On Monday, Guardiola downplayed that possibility, but the fact that Jesus could be realistically considered for such a role is telling, as much as it is admirable.

Jesus clearly hasn’t developed into the goal-hungry striker City hoped it would be getting when he joined from Palmeiras more than five years ago. He started well at City, scoring seven goals in 11 games in an injury-affected second half of the 2017-18 season, but ultimately couldn’t dislodge Sergio Aguero from the typical first-choice lineup in the ensuing seasons.

It spoke volumes that when Aguero, City’s record scorer, left the club at the end of last season, Jesus didn’t assume the role as the natural successor up front. Instead, there was interest by City in Tottenham’s Harry Kane last off-season – and the club has been heavily linked with a move for Borussia Dortmund’s Erling Haaland this summer – while Guardiola said he would be using Jesus as a right-winger this season, despite City’s clear need for an out-and-out striker.

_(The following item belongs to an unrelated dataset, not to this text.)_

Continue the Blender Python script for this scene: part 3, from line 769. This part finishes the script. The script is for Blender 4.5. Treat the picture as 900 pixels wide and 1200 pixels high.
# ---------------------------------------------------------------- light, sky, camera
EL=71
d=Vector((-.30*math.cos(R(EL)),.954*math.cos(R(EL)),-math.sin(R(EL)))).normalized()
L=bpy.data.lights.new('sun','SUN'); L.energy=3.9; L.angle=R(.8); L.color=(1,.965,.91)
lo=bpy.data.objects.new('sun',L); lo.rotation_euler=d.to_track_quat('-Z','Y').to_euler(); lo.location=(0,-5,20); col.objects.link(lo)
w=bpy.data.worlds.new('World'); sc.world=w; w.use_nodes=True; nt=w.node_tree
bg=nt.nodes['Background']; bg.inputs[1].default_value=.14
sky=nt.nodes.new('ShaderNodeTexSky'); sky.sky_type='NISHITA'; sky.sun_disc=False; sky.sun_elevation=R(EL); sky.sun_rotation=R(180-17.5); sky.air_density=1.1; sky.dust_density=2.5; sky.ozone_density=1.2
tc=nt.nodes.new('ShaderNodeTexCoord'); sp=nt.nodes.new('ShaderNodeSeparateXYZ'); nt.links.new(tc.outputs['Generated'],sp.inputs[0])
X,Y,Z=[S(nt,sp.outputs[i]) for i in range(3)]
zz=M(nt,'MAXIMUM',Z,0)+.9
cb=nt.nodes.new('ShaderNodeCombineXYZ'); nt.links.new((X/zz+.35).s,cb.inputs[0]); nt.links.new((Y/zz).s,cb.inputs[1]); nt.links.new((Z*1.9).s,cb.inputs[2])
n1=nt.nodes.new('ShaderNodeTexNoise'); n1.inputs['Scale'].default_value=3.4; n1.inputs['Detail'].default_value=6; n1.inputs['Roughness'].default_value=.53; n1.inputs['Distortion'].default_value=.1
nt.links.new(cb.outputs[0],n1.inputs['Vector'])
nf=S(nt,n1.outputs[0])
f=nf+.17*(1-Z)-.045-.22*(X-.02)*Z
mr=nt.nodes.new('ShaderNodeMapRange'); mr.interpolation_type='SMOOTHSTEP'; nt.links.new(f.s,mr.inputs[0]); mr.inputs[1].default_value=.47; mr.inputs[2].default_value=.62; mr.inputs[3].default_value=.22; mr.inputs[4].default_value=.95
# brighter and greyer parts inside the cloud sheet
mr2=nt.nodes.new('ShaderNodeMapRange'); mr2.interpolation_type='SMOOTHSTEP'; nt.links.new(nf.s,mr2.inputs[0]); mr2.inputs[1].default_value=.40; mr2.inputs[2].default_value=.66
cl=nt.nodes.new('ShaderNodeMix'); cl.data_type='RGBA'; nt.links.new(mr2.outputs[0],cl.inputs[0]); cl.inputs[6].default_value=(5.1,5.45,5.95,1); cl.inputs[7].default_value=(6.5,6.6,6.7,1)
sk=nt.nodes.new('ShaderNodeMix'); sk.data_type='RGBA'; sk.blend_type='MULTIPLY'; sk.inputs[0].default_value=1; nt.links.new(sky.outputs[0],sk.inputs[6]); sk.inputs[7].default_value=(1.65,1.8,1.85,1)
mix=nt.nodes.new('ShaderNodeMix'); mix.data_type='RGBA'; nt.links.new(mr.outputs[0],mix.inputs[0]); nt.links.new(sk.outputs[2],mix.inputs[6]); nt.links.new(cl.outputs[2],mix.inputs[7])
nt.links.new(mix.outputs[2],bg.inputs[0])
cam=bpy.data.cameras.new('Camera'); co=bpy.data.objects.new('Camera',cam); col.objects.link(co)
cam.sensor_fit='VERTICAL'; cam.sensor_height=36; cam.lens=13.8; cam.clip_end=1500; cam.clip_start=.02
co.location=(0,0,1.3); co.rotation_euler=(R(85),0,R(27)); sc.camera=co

Despite appearing in 34 games in all competitions this season either from the start or off the bench, Jesus is not in City’s first-choice team, with Riyad Mahrez and Raheem Sterling ahead of him as right-wing options. Yet Jesus is often called upon to play a specific role in big matches, with Guardiola occasionally preferring, for example, Jesus’ work rate to Mahrez’s dribbling and vision. Like when Jesus surprisingly started – and scored – against title rival Liverpool in the 2-2 draw in the league on April 10 and again against Jurgen Klopp’s team in the FA Cup the following weekend.

Tuesday might be another of those big occasions when Jesus is called upon to do a job for the team, if not at right back then in a more disciplined nature on one of the wings. After all, the Brazilian was deployed out of position on the left wing against Real when City travelled to the Santiago Bernabeu for the first leg of the Champions League semi-finals in 2020. Jesus scored City’s equalizer in a 2-1 win, too.

Jesus’ future is up in the air, with reports over the weekend of a potential move away at the end of the season – with Arsenal among those linked.

Haaland’s arrival would add more competition in the attacking spots at City, dropping the 25-year-old Jesus further down the pecking order.

Jesus didn’t want to talk about his long-term future after the Watford game, though did speak about the expectations on him.

“Sometimes,” he said, “you don’t score goals and play well. But I am a striker, so it doesn’t matter if I play good, people are going to see the stats. I’m playing for a big club so everyone expect goals. I try. I work.”

For now, it’s all about the short term for Jesus as City fights to win the Champions League for the first time.

Guardiola, meanwhile, has to find a right back from somewhere and whoever is chosen will have a tough job up against Vinicius Junior – one of the most improved players in Europe this season.

Neither Walker nor Stones was at training on Monday, likely meaning they are ruled out. Fernandinho, a central midfielder, is a potential option there as is the captain of City’s under-23 team, CJ Egan-Riley, who was right back for the second leg of the last-16 match with Sporting.

“I’m pretty sure the players will have to play in a position that they are not used,” Guardiola said. “But they are going to do their best, I have no doubt about that.”